_Objective_
Provide again, from the entries below, every line from the one containing "Build this scene" through the one containing "so.location = (60, 40, 120)", exactly as written, and no other line.

_Information provided_
# # # # # # #
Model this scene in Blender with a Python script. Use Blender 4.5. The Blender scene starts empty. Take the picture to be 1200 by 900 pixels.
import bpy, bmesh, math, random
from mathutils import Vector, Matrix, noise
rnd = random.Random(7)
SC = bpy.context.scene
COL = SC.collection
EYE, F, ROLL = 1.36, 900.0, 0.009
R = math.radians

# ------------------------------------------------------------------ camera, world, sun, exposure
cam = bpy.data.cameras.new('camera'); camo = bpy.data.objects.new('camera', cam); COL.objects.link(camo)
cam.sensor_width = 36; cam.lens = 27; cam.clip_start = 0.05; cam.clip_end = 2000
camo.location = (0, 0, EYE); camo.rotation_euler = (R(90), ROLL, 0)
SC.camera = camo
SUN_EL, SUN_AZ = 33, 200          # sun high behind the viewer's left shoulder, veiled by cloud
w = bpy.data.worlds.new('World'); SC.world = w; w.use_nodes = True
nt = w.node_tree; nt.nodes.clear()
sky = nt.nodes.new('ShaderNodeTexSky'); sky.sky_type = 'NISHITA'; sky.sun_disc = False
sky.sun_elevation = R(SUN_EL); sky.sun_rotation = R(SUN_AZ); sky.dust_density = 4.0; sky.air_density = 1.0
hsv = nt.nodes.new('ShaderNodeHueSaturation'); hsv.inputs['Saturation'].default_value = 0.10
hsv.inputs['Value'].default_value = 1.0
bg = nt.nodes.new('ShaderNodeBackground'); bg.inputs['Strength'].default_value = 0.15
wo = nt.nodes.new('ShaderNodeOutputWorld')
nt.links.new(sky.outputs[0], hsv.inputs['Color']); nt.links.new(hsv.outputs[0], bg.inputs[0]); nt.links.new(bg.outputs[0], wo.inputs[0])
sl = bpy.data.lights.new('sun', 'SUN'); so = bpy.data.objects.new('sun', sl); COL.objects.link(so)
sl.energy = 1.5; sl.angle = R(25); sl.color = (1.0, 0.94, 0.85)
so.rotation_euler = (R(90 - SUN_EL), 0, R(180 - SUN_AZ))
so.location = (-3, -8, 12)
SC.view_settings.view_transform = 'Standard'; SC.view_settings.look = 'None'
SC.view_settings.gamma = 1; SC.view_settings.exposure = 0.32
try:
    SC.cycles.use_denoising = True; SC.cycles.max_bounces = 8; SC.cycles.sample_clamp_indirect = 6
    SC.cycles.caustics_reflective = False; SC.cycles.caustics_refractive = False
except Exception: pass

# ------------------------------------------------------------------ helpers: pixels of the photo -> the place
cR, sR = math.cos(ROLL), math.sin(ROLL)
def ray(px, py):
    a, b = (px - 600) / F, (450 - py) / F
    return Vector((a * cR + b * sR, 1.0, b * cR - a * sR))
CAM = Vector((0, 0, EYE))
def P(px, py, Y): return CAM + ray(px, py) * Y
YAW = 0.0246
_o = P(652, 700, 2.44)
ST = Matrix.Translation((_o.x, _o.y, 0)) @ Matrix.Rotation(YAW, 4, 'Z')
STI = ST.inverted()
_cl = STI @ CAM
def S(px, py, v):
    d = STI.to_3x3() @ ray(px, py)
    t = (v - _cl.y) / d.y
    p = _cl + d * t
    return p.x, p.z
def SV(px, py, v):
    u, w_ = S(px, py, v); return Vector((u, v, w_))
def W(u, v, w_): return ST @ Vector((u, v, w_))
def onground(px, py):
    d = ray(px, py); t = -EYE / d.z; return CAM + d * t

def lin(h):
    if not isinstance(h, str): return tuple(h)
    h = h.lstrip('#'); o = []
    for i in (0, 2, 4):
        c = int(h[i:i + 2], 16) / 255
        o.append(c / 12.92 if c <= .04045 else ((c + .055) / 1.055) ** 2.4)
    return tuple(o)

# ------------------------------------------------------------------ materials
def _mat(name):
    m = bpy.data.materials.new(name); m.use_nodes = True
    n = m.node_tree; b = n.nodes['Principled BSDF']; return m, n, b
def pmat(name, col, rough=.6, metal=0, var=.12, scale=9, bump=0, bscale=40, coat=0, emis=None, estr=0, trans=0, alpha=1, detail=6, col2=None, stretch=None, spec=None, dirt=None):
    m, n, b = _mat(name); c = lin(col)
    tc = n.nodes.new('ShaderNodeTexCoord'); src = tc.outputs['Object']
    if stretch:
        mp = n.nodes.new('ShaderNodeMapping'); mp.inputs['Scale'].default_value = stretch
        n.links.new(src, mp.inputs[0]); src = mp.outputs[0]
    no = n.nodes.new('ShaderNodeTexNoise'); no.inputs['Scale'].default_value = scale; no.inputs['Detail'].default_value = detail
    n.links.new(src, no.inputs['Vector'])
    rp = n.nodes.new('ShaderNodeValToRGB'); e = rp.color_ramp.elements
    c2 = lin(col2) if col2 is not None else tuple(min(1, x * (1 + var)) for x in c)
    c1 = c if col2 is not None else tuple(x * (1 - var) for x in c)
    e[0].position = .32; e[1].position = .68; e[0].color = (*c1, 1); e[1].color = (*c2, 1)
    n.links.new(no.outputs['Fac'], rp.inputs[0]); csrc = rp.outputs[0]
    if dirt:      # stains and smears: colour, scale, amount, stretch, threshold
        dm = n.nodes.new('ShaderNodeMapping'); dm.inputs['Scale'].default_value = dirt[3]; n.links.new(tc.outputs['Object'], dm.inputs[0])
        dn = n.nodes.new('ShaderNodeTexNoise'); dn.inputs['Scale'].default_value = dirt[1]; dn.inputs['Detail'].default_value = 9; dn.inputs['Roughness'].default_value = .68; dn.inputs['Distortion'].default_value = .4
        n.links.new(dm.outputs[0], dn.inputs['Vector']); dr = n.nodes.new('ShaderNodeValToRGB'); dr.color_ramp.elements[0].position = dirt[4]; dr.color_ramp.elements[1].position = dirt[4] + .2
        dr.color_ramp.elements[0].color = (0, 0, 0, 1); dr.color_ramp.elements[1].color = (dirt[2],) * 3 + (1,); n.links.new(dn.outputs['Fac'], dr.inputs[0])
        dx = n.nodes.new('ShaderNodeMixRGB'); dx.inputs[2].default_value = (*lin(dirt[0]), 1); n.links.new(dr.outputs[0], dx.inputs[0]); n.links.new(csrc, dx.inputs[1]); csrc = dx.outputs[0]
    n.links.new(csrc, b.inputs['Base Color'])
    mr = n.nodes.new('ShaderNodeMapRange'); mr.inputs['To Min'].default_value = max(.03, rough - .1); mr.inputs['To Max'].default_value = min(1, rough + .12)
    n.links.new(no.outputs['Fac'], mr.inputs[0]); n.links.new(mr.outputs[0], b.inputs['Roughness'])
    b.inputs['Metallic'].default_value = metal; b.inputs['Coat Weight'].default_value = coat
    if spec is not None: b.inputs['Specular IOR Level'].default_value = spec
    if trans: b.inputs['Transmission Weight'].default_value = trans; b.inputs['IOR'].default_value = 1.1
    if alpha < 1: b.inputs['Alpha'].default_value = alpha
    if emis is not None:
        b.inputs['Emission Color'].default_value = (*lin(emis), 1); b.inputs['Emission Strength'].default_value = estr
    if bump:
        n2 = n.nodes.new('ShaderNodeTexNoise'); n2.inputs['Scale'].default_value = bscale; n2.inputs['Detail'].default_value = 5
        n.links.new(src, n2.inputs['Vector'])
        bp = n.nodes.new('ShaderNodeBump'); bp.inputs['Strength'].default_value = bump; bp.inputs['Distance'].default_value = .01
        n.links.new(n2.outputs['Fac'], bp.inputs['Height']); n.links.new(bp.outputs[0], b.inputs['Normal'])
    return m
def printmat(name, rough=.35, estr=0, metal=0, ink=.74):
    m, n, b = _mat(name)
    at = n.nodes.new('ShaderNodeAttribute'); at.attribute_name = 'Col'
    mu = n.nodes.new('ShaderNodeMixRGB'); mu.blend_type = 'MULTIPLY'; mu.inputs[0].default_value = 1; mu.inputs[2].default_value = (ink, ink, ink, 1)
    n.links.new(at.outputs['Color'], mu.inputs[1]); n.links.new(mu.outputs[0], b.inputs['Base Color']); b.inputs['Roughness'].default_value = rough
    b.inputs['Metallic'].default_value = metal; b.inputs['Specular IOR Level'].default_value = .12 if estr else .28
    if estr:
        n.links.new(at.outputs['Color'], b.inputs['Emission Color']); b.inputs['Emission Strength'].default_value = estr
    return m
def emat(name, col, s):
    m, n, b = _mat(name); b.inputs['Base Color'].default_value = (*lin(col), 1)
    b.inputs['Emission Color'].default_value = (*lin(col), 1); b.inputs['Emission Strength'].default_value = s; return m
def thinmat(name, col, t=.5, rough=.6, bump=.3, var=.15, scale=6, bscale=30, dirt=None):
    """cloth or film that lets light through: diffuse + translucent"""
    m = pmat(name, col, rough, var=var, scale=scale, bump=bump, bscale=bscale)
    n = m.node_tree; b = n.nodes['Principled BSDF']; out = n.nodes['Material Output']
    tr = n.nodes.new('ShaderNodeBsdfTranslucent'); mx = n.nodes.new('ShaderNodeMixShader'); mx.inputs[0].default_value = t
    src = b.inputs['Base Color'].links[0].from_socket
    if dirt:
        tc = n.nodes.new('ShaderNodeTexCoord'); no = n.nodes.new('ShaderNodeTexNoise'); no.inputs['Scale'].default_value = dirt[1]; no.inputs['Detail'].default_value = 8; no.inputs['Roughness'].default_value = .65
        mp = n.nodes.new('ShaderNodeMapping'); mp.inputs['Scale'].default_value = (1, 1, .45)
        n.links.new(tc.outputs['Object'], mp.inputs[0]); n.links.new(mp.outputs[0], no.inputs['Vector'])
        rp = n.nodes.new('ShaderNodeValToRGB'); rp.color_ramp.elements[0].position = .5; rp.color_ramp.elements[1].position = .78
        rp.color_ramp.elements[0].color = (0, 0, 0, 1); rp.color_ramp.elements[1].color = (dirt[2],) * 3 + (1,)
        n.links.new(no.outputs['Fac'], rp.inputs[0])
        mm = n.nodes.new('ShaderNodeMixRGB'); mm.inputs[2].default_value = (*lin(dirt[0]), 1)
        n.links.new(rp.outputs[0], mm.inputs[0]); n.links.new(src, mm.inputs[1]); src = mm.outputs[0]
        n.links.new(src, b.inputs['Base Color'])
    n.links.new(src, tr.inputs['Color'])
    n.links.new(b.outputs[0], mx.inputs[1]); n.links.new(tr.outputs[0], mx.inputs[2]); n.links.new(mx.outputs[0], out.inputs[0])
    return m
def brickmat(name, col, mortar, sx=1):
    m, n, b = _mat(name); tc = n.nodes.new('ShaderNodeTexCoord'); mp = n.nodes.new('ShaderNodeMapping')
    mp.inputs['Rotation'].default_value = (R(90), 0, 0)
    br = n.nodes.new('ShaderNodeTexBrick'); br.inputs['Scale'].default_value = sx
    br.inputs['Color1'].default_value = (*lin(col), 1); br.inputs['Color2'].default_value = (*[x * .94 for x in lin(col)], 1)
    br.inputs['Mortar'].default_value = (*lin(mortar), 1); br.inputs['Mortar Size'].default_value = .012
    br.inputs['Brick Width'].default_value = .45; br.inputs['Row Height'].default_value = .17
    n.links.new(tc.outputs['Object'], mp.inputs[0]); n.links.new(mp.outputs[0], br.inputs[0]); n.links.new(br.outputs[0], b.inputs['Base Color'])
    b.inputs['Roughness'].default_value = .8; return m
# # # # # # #
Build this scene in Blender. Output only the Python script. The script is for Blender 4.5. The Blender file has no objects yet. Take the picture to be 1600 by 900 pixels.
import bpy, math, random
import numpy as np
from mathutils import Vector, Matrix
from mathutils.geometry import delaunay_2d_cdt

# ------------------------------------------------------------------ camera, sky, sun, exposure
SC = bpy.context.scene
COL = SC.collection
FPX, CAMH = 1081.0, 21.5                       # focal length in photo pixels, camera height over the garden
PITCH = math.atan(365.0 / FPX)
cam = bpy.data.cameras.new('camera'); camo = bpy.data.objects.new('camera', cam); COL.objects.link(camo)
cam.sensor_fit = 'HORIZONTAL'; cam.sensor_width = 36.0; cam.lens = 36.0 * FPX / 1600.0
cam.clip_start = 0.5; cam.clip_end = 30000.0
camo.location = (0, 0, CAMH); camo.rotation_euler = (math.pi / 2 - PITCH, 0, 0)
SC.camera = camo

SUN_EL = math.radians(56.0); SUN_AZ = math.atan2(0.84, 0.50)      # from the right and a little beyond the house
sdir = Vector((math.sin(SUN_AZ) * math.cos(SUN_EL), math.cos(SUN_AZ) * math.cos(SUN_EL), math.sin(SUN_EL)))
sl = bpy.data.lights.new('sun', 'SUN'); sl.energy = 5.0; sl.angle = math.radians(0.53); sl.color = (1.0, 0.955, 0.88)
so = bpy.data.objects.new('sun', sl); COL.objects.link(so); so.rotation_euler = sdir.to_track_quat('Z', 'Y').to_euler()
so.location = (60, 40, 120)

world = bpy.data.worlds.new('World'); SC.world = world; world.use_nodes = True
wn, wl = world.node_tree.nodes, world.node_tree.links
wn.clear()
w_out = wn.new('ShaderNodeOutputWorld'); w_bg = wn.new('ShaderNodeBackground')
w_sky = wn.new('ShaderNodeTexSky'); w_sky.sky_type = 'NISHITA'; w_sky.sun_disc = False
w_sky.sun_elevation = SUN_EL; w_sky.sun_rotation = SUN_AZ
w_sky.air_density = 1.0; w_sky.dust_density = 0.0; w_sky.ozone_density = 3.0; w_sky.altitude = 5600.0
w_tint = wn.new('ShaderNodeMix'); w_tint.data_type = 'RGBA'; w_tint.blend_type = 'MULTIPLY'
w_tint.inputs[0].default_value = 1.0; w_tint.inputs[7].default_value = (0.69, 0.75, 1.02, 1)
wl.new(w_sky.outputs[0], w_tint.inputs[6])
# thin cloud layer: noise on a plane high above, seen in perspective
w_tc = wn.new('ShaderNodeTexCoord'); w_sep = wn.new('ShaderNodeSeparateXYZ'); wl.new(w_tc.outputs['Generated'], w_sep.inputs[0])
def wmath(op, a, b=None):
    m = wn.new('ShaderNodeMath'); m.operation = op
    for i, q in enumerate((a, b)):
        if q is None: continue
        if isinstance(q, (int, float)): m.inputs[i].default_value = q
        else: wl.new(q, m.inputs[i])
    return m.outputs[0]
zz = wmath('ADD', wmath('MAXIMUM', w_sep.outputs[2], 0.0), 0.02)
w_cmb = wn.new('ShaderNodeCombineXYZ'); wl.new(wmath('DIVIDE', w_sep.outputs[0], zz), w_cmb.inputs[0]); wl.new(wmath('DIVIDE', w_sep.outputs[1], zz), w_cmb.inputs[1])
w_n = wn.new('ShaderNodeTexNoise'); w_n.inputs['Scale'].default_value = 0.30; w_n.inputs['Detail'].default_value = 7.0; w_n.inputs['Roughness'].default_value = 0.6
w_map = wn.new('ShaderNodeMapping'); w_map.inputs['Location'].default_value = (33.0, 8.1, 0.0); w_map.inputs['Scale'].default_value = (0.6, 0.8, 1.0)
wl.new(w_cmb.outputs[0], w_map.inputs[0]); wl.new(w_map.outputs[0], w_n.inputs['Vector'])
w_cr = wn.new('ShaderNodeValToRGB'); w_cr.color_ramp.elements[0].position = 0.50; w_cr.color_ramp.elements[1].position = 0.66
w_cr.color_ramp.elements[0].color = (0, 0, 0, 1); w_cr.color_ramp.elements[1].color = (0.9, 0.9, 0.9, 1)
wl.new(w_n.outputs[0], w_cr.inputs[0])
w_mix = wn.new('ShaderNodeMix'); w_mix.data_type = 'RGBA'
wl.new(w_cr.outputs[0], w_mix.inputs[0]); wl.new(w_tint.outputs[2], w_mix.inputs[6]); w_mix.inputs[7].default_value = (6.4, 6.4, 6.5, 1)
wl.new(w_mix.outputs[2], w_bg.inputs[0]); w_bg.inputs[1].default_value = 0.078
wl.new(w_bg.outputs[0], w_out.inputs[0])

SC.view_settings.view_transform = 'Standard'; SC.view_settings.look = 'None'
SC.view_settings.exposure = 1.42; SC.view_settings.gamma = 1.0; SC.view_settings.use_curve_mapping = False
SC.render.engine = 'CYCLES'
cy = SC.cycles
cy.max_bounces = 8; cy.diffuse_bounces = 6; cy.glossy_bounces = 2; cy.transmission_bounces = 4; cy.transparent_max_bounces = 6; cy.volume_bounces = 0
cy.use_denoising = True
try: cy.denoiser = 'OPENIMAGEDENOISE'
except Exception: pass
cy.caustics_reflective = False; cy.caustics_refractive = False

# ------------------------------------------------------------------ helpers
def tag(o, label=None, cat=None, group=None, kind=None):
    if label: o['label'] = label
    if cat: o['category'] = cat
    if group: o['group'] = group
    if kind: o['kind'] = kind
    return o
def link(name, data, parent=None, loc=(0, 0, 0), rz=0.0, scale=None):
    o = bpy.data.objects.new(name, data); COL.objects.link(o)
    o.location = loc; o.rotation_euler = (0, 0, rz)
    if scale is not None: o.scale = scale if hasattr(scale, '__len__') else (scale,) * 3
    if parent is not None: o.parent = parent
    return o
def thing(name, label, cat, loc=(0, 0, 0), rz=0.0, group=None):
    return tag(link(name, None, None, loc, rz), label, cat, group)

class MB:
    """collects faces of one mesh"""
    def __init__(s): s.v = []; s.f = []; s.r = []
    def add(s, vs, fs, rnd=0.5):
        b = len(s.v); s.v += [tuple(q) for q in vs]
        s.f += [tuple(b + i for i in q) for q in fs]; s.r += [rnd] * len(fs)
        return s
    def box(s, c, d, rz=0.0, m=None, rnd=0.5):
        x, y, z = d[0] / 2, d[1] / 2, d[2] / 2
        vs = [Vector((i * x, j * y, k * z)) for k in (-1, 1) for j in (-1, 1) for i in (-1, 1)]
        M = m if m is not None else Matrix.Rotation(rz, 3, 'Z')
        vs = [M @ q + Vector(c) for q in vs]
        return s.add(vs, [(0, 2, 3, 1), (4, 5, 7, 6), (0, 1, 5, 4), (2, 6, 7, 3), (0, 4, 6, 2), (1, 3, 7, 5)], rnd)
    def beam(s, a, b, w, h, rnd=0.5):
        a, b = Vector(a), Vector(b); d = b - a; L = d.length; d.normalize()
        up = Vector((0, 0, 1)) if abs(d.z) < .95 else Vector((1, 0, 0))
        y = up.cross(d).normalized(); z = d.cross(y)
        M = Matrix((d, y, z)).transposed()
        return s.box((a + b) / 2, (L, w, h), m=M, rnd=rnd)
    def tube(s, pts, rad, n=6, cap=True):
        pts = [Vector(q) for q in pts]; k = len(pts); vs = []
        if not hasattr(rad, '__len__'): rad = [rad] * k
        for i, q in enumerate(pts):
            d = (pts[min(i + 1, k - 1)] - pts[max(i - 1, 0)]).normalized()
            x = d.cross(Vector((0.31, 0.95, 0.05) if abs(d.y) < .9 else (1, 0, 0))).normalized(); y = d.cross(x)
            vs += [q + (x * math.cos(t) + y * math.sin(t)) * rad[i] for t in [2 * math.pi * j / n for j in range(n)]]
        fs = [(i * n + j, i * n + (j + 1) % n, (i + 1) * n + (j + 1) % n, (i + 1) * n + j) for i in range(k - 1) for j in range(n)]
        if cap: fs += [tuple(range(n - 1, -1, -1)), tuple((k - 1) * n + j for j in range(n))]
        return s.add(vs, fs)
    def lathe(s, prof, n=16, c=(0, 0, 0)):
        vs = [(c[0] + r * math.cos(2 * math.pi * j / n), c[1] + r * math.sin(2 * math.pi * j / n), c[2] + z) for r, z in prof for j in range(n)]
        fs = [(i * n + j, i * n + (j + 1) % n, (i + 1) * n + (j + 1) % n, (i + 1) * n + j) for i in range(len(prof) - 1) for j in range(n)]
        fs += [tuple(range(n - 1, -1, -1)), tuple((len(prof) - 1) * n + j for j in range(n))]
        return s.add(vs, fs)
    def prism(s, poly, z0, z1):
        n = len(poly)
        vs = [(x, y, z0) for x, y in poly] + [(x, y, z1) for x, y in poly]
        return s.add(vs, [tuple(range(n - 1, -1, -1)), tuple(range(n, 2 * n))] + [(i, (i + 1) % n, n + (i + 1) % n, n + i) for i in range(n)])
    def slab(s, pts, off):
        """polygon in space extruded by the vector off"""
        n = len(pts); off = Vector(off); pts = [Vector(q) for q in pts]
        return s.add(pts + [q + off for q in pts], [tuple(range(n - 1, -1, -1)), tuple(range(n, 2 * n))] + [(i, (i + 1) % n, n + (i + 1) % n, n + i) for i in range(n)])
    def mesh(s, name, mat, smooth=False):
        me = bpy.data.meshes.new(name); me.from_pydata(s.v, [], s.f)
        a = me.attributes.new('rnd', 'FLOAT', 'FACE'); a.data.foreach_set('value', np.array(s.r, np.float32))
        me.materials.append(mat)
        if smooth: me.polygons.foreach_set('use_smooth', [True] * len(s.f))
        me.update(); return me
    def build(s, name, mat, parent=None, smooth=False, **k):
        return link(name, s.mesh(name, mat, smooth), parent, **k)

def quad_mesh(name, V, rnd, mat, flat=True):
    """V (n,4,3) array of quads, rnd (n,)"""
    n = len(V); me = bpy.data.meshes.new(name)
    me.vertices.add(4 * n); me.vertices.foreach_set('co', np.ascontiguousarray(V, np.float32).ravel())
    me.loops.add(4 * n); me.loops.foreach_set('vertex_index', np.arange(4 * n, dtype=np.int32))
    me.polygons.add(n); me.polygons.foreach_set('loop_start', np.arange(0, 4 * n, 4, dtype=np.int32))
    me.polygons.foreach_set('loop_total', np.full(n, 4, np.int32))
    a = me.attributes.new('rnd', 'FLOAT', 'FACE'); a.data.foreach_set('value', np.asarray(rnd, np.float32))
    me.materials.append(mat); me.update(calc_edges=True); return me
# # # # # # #
_Answer to the exercise_
Build this scene in Blender. Output only the Python script. The script is for Blender 4.5. The Blender file has no objects yet. Take the picture to be 1600 by 900 pixels.
import bpy, math, random
import numpy as np
from mathutils import Vector, Matrix
from mathutils.geometry import delaunay_2d_cdt

# ------------------------------------------------------------------ camera, sky, sun, exposure
SC = bpy.context.scene
COL = SC.collection
FPX, CAMH = 1081.0, 21.5                       # focal length in photo pixels, camera height over the garden
PITCH = math.atan(365.0 / FPX)
cam = bpy.data.cameras.new('camera'); camo = bpy.data.objects.new('camera', cam); COL.objects.link(camo)
cam.sensor_fit = 'HORIZONTAL'; cam.sensor_width = 36.0; cam.lens = 36.0 * FPX / 1600.0
cam.clip_start = 0.5; cam.clip_end = 30000.0
camo.location = (0, 0, CAMH); camo.rotation_euler = (math.pi / 2 - PITCH, 0, 0)
SC.camera = camo

SUN_EL = math.radians(56.0); SUN_AZ = math.atan2(0.84, 0.50)      # from the right and a little beyond the house
sdir = Vector((math.sin(SUN_AZ) * math.cos(SUN_EL), math.cos(SUN_AZ) * math.cos(SUN_EL), math.sin(SUN_EL)))
sl = bpy.data.lights.new('sun', 'SUN'); sl.energy = 5.0; sl.angle = math.radians(0.53); sl.color = (1.0, 0.955, 0.88)
so = bpy.data.objects.new('sun', sl); COL.objects.link(so); so.rotation_euler = sdir.to_track_quat('Z', 'Y').to_euler()
so.location = (60, 40, 120)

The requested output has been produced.